La levadura de la que estamos amasados es igual en cada uno de los humanos. Si alguien cree ciertamente que el pasado es historia extinta, está equivocado. Estos días del año que comienza solamente le pedimos al cielo protector que sea igual al que se ha ido. En medio de esa primera calma he podido ver en un CD en casa, tras varios años de su realización, la película “El último tren a Auschwitz”, una puesta al alimón entre la actriz y directora checa Dana Vávrová y Joseph Vilsmaer, realizador del filme “Stalingrado”. Todo el filme es un sanguinario asesinato en masa pensado, delineado y ejecutado igual a una operación mercantil, en la que la mercancía eran seres humanos, y no fajos de lana, mantas, bidones o quintales de manzanas.

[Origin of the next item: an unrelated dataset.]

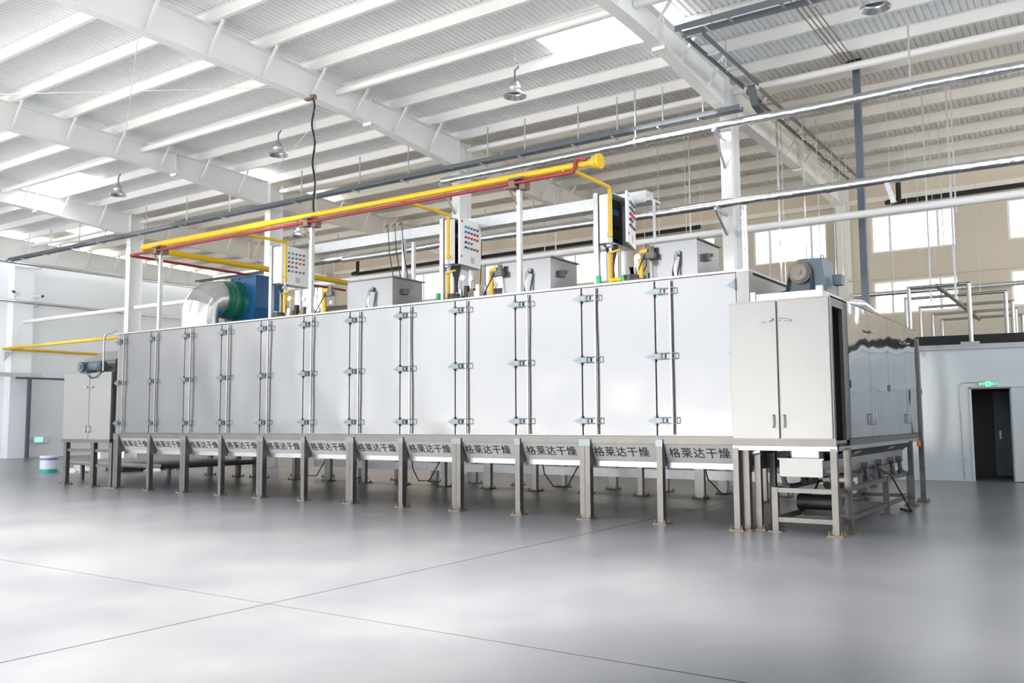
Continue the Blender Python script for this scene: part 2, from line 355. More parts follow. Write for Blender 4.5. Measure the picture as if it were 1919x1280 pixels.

En 1943 – el año mismo en que hemos nacido - , los nazis rastreaban cada vivienda del barrio judío de Berlín para dar caza a sus últimos habitantes, “sin distinción de clases sociales, sexo o edad”, siendo llevados a la estación de Grunewald, encerrados en vagones y convertidos así en los últimos pasajeros sin billete de vuelta con destino al campo de Auschwitz. El Séptimo Arte, un cajón de Pandora que abarca las causas más pérfidas de la raza de las personas, ha venido ofreciendo filmaciones del horror con matices de espanto, paletas ensangrentadas de la vileza a la que llegan, en nombre de la limpieza étnica, los gobiernos montaraces y totalitarios. Hace meses, viendo en la misma capital germana la proyección “La sombra del pasado”, relato de una superviviente del Holocausto que gana en una rifa un boleto para viajar a Cracovia en una reunión de víctimas y que tras mucho pensarlo, reúne fuerza para volver a Auschwitz, nos dimos cuenta de cómo Alemania, aún hoy, sigue sufriendo a razón de su infausto pasado. Bien recuerdo aquel día.
Tras los grandes ventanales del hotel Kempinski el cielo era de un gris plomizo. Thomas, mi cicerone en la ciudad, vivió, siendo un niño, los años finales de la guerra. El no supo de la “solución final” contra los mosaicos hasta mucho tiempo después ya que su padre le impedía confraternizar con sus compañeros hebreos. Aún con ese impedimento tuvo un amigo judío, “una persona sorprendente”. Se llamaba Leslie Goihman: “Rostro lleno de pecas y un pelo color panocha”. Un día su camarada de juegos no llegó a la escuela. Nunca más lo volvió a ver. Años después supo de su malaventura. La noche anterior a la desaparición, un camión de las SS se lo llevó a él, a su hermana menor y los padres, a un campo de concentración. Fueron convertidos en humo. Nuestro guía en Berlín, hoy jubilado, igual a uno de los personajes de Fred Uhlman en “El retorno”, intenta justificar aquella época fatalista y no puede: ella se adentró en el fondo de su recuerdo cual una substancia paralela horripilante.
Ahora el pasado se convierte en un santiamén cuando vemos el dramático éxodo de 400 mil rohingyas huyendo de su tierra a recuento de la limpieza étnica en Myanmar. En esa huida van quedando en los barrizales docenas de cadáveres. Unido a esto: ¿Y los emigrantes que cada día se traga el mar Mediterráneo? Hay experiencias tan lacerantes y extremas que nos producen heridas psíquicas y emocionales que resultan imposibles de curar. La vida es un don inapreciable, y aún así, ¡cuánto cuesta cruzar sus altos y largos promontorios!